Once again, the media eagerly spread the false story without much apparent interest in checking if it was true. People were outraged when NBC and other outlets reported “a woman and two children drowned in the Rio Grande on Friday night in Eagle Pass, Texas, after U.S. border agents were prevented from responding, federal officials said Saturday.”

It was not the media but the Justice Department that would inadvertently disclose the true facts. The three migrants had drowned an hour before the government was notified.

According to a Justice Department filing with the Supreme Court, there were three drownings an hour before the Border Patrol was called after the fact that the drownings had occurred. The account supports Texas officials who said that they responded to the calls but could find nothing. The reason is that Mexican authorities had already rescued two individuals in distress and the bodies of the woman and the children were also recovered earlier.

The incident was reminiscent of what occurred earlier with the accused border agents.

The media went into a frenzy despite a videotape showing that the story was clearly false.

A photographer captured the scene, which showed agents using bridle reins to guide their skittish horses. The entire videotape clearly shows the agents using the reins on their mounts, not on the migrants. Not only did the photographer quickly deny seeing any officers whip migrants, the videotape clearly refuted that allegation. However, for many in politics and the media it did not matter because it played into a racial-justice claim of the “whipping (of) Haitian asylum seekers.”

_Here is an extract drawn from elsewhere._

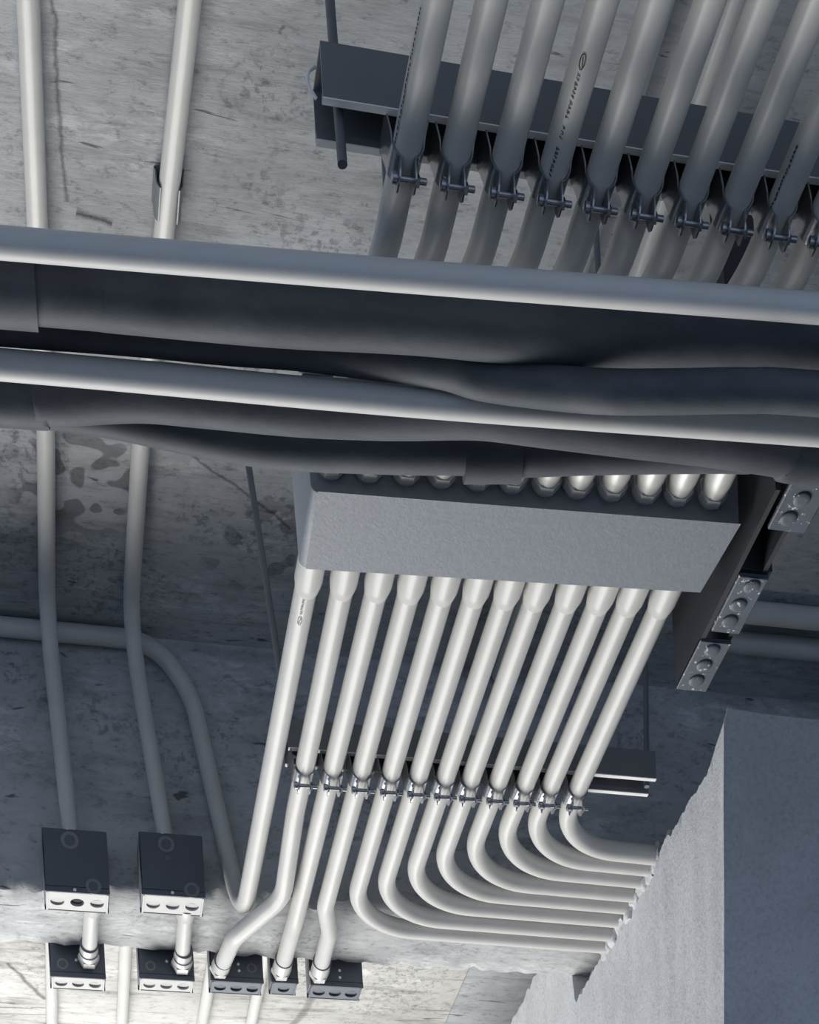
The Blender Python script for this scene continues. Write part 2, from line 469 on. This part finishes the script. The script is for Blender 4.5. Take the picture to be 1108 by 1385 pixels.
ENTRY = {4: 2.9450, 5: 2.9080, 6: 2.8650, 7: 2.8240, 8: 2.7890, 9: 2.7490, 10: 2.7150, 11: 2.6845}
desc = {0: 'turning up the beam face', 1: 'jogging left under the beam', 2: 'running into the narrow box', 3: 'kinking right into the last box'}
for i in range(12):
    x = LX[i]; yf = box_far(x)
    if i == 0:
        pts = fillet([P(x - 0.001, yf + 0.001, HC), P(0.4050, 2.955, HC + 0.006), P(0.3400, 2.951, 2.045), P(0.283, 2.951, 2.131), P(-1.4, 2.951, 2.131)], [0, 0.07, 0.18, 0.10, 0], 12)
    elif i == 1:
        pts = fillet([P(x, yf + 0.001, HC), P(x + 0.003, 2.64, HC), P(0.4570, 2.838, HC - 0.016), P(0.3905, 2.962, HC - 0.019), P(0.3860, 3.158, 1.698)], [0, 0.3, 0.10, 0.09, 0], 9)
    elif i == 2:
        pts = fillet([P(x, yf + 0.001, HC), P(0.4910, 2.93, HC), P(0.4960, 3.158, 1.700)], [0, 0.15, 0], 6)
    elif i == 3:
        pts = fillet([P(x, yf + 0.001, HC), P(0.5345, 2.885, HC), P(0.5560, 2.975, HC + 0.008), P(0.5650, 3.158, 1.699)], [0, 0.10, 0.08, 0], 8)
    else:
        ye = ENTRY[i]
        rad = 0.118 if i < 10 else 0.115
        pts = fillet([P(x, yf + 0.001, HC), P(x + 0.004, ye - 0.010, HC), P(1.075, ye, HC)], [0, rad, 0], 16)
    o = tube('bent_conduit', pts, R, M['emt'], None, 24)
    tag(o, '%s conduit from the left below the box, %s' % (ORD[i], desc.get(i, 'bending right into the wall')), 'conduit', 'conduits leaving the far side of the box')
    turned('coupling', P(x, yf + 0.001, HC), (0, 1, 0), [(0, 0.0178), (0.055, 0.0178), (0.071, R + 0.0006), (0.0715, R)], M['emt'], o, 24, angle=50)
    if i in (1, 2, 3):
        a, b = Vector(pts[-2]), Vector(pts[-1]); ax = (b - a).normalized(); e = P(pts[-1].x, 3.150, pts[-1].z - H0)
        turned('connector', e - ax * 0.056, ax, [(0, R + 0.001), (0.003, 0.0160), (0.040, 0.0160), (0.043, 0.0168)], M['fit'], o, 20)
        turned('connector_ring', e - ax * 0.058, ax, [(0, R), (0.0005, 0.0166), (0.0028, 0.0166), (0.003, R)], M['rod'], o, 20)
        turned('lock_nut', e - ax * 0.018, ax, [(0, 0.0160), (0.001, 0.0182), (0.018, 0.0182), (0.019, 0.015)], M['fit'], o, 6, angle=20)
    if i == 0: ink_marks('printed_mark', o, x, HC, R, -0.30, 2.190, 2.240, 'ot', Vector((0, 0, 0)), True, 'faint_ink')

# crumbled mortar packed round each conduit where it enters the wall
for k in range(4, 12):
    bm = bmesh.new(); bmesh.ops.create_icosphere(bm, subdivisions=3, radius=0.0215)
    for v in bm.verts:
        q = 1 + 0.55 * mnoise.noise(v.co * 95 + Vector((k * 3.1, 0, 0)))
        v.co = Vector((v.co.x * 0.55 * q + 1.043, v.co.y * q + ENTRY[k], v.co.z * q * 0.95 + H0 + HC - 0.002))
    obj('mortar_patch', bm, M['plaster'], wall, True, 60)

# ------------------------------------------------------------------ strut channels, clamps, rods
def channel(y, x0, x1, hb, hh, w, label):
    t = 0.0026; lip = 0.0065; up = 0.007
    o = empty('strut_channel', P((x0 + x1) / 2, y, hb), label, 'channel')
    off = o.location
    def C(pl): return [(a + y - off.y, b + H0 - off.z) for a, b in pl]
    hw = w / 2
    poly = [(-hw, hb), (-hw, hb + hh), (hw, hb + hh), (hw, hb), (hw - lip, hb), (hw - lip, hb + up), (hw - lip + t, hb + up), (hw - lip + t, hb + t),
            (hw - t, hb + t), (hw - t, hb + hh - t), (-hw + t, hb + hh - t), (-hw + t, hb + t), (-hw + lip - t, hb + t), (-hw + lip - t, hb + up), (-hw + lip, hb + up), (-hw + lip, hb)]
    bm = prism(bmesh.new(), C(poly), 'x', x0 - off.x, x1 - off.x)
    obj('channel_body', bm, M['strut'], o, False)
    for s in (-1, 1):
        a, b = (-hw, -hw + lip) if s < 0 else (hw - lip, hw)
        bm = prism(bmesh.new(), C([(a, hb - 0.0012), (b, hb - 0.0012), (b, hb), (a, hb)]), 'x', x0 - off.x, x1 - off.x)
        l = obj('channel_lip', bm, M['lip'], o, False); l['label'] = 'rolled lip of the channel, its gleam put into the colour'
    return o
YU, YL = 1.6365, 2.5480
channel(YU, 0.338, 1.30, 1.690, 0.052, 0.046, 'grey steel strut channel across the upper conduits near the top')
channel(YL, 0.4270, 0.9860, 1.690, 0.041, 0.043, 'shorter strut channel above the lower clamp row near the beam')

def half_strap(s):
    """one half of a two piece strut clamp, local to the conduit centre"""
    prof = [(0.0195, 0.0235), (0.0192, 0.0185), (0.0168, 0.0105), (0.0153, 0.004)]
    for k in range(0, 6):
        a = math.radians(0 + k * 13.2)
        prof.append((0.0149 * math.cos(a), -0.0149 * math.sin(a)))
    prof += [(0.0062, -0.0165), (0.0066, -0.0225), (0.0071, -0.0285), (0.0074, -0.0315)]
    half = [0.0185, 0.0180, 0.0165, 0.0155, 0.014, 0.014, 0.014, 0.0135, 0.013, 0.0125, 0.0120, 0.0112, 0.0092, 0.0050]
    t = 0.0016
    bm = bmesh.new(); rows = []
    n = len(prof)
    for i, ((x, z), hw) in enumerate(zip(prof, half)):
        a = Vector(prof[max(0, i - 1)]); b = Vector(prof[min(n - 1, i + 1)]); d = (b - a).normalized()
        nx, nz = -d.y, d.x                         # outward
        if nx < 0: nx, nz = -nx, -nz
        row = []
        for q in (0, 1):
            X = (x + nx * t * q) * s; Z = z + nz * t * q
            for yy in (-hw, -hw * 0.4, hw * 0.4, hw): row.append(bm.verts.new((X, yy, Z)))
        rows.append(row)
    for a, b in zip(rows, rows[1:]):
        for k in range(3):
            bm.faces.new((a[k], a[k + 1], b[k + 1], b[k])); bm.faces.new((a[4 + k], a[5 + k], b[5 + k], b[4 + k]))
        bm.faces.new((a[0], a[4], b[4], b[0])); bm.faces.new((a[3], a[7], b[7], b[3]))
    for r in (rows[0], rows[-1]):
        for k in range(3): bm.faces.new((r[k], r[k + 1], r[5 + k], r[4 + k]))
    return mesh_from(bm, 'half_strap', True, 45)
ME_L, ME_R = half_strap(-1), half_strap(1)
for m_ in (ME_L, ME_R): m_.materials.append(M['strap'])

def make_clamp():
    root = bpy.data.objects.new('conduit_clamp', None); COL.objects.link(root); root.empty_display_size = 0.01
    link('half_strap', ME_L, None, root); link('half_strap', ME_R, None, root)
    turned('bolt', (-0.0145, 0, -0.0225), (1, 0, 0), [(0, 0.0034), (0.001, 0.0050), (0.0052, 0.0050), (0.0054, 0.0028), (0.0340, 0.0028), (0.0345, 0.0020)], M['strap'], root, 12)
    turned('square_nut', (0.0084, 0, -0.0225), (1, 0, 0), [(0, 0.0046), (0.0005, 0.0052), (0.004, 0.0052), (0.0045, 0.0046)], M['strap'], root, 4, phase=0.4, angle=20)
    return root
def clone(o, loc):
    r = o.copy(); COL.objects.link(r); r.location = loc
    for ch in list(o.children):
        c = ch.copy(); COL.objects.link(c); c.parent = r
    return r
proto = None
for i in range(12):
    loc = P(UX[i] + 0.0006, YU, HC)
    if proto is None: proto = make_clamp(); proto.location = loc; o = proto
    else: o = clone(proto, loc)
    tag(o, 'shaded strut clamp bolted round the %s conduit of the upper row' % ORD[i], 'clamp', 'clamps on the upper strut channel')
for i in range(1, 12):
    o = clone(proto, P(LX[i] + (0.001 if i < 11 else 0.002), YL - 0.002, HC))
    tag(o, 'bright strut clamp bolted round the %s conduit below the box' % ORD[i], 'clamp', 'clamps on the lower strut channel')

def rod(a, b, r, label, nuts):
    o = tube('threaded_rod', [a, b], r, M['rod'], None, 12); tag(o, label, 'rod')
    d = (b - a).normalized()
    for h in nuts:
        t = (H0 + h - a.z) / (b.z - a.z); c = a + (b - a) * t
        turned('hex_nut', c - d * 0.004, d, [(0, 0.0078), (0.001, 0.0090), (0.007, 0.0090), (0.008, 0.0078)], M['strap'], o, 6, angle=20)
    return o
rod(P(0.3572, YU - 0.004, 1.648), P(0.3455, YU - 0.004, CH), 0.0048, 'dark hanger rod poking below the left end of the upper channel', [1.747])
rod(P(0.4362, YL, 1.690), P(0.3900, YL, CH), 0.0048, 'thin hanger rod slanting down to the left end of the lower channel', [1.736])
rod(P(0.9780, YL, 1.690), P(0.9990, YL, CH), 0.0040, 'thin hanger rod above the right end of the lower channel', [1.736])
# hook shaped end plate at the left end of the upper channel
bm = bmesh.new()
sweep(bm, smooth_curve([P(0.334, YU - 0.012, 1.728), P(0.327, YU - 0.016, 1.718), P(0.326, YU - 0.016, 1.706), P(0.334, YU - 0.012, 1.698)], 5), 0.0016, 8)
o = obj('spring_clip', bm, M['lip']); tag(o, 'small bright curved clip on the left end of the upper channel', 'clip')

# ------------------------------------------------------------------ big pull box
bm = bmesh.new()
c4 = [(0.3814, 2.007), (0.8962, 1.982), (0.8875, 2.092), (0.3838, 2.123)]
vb = [bm.verts.new((x, y, H0 + 1.640)) for x, y in c4]; vt = [bm.verts.new((x + (-0.004 if k in (0, 3) else 0.004), y, H0 + 1.775)) for k, (x, y) in enumerate(c4)]
bm.faces.new(vb); bm.faces.new(vt)
for k in range(4): bm.faces.new((vb[k], vb[(k + 1) % 4], vt[(k + 1) % 4], vt[k]))
bm.edges.ensure_lookup_table()
left_edge = [e for e in bm.edges if set(e.verts) == {vb[0], vb[3]}]
right_edge = [e for e in bm.edges if set(e.verts) == {vb[1], vb[2]}]
bmesh.ops.bevel(bm, geom=left_edge, offset=0.009, segments=5, affect='EDGES', profile=0.5)
bmesh.ops.bevel(bm, geom=[e for e in bm.edges if len(e.link_faces) == 2 and e.calc_face_angle(0) > 0.9], offset=0.0012, segments=2, affect='EDGES', profile=0.5)
pull = obj('pull_box', bm, M['pullbox'], None, True, 35)
tag(pull, 'long grey steel pull box that all the conduits run through', 'box')
bm = bmesh.new()
lid = [[bm.verts.new((x + dx, y + dy, z)) for (x, y), dx, dy in zip(c4, (-.007, .007, .007, -.007), (-.002, -.002, .002, .002))] for z in (H0 + 1.775, H0 + 1.779)]
bm.faces.new(lid[0]); bm.faces.new(lid[1])
for k in range(4): bm.faces.new((lid[0][k], lid[0][(k + 1) % 4], lid[1][(k + 1) % 4], lid[1][k]))
obj('box_lid', bm, M['pullbox'], pull, False)
for xx in (0.50, 0.76):
    tube('hanger_rod', [P(xx, 2.05, 1.777), P(xx, 2.05, CH)], 0.004, M['rod'], pull, 10)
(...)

House Speaker Nancy Pelosi (D-Calif.) condemned “the inappropriate use of what appear to be whips by Border Patrol officers on horseback to intimidate migrants.” Senate Majority Leader Chuck Schumer (D-N.Y.) decried “images of inhumane treatment of Haitian migrants by Border Patrol — including the use of whips.” Vice President Kamala Harris emoted on “The View” about how the brutality “invoked images of some of the worst moments of our history, where that kind of behavior has been used against the Indigenous people of our country, it has been used against African Americans during times of slavery.” Reps. Maxine Waters (D-Calif.) and Ayanna Pressley (D-Mass.) described the incident as “worse than what we witnessed in slavery” and “white supremacist behavior.”

President Biden rushed to express his own revulsion and rage, too: “It was horrible what — to see, as you saw — to see people treated like they did: horses nearly running them over and people being strapped. It’s outrageous. I promise you, those people will pay.”

At the time, some of us objected that the president had, once again, declared the guilt of accused persons without evidence or investigation. The possible innocence of these officers simply did not matter to the president or to many in the press.

The pattern seems to have repeated itself: the false claim of the Administration, the massive media coverage spreading that account, and then the barely reported corrections showing it was untrue.

The Justice Department did present the true facts in arguing that such state personnel can interfere with rescue operations, even if this was not a case where they could have prevented the deaths. There was no need to claim that Texas actually caused the deaths to highlight that state barriers can interfere with federal responses and operations. In reality, the government may not need such arguments of exigency given the deference afforded to the federal government at the border by the Court.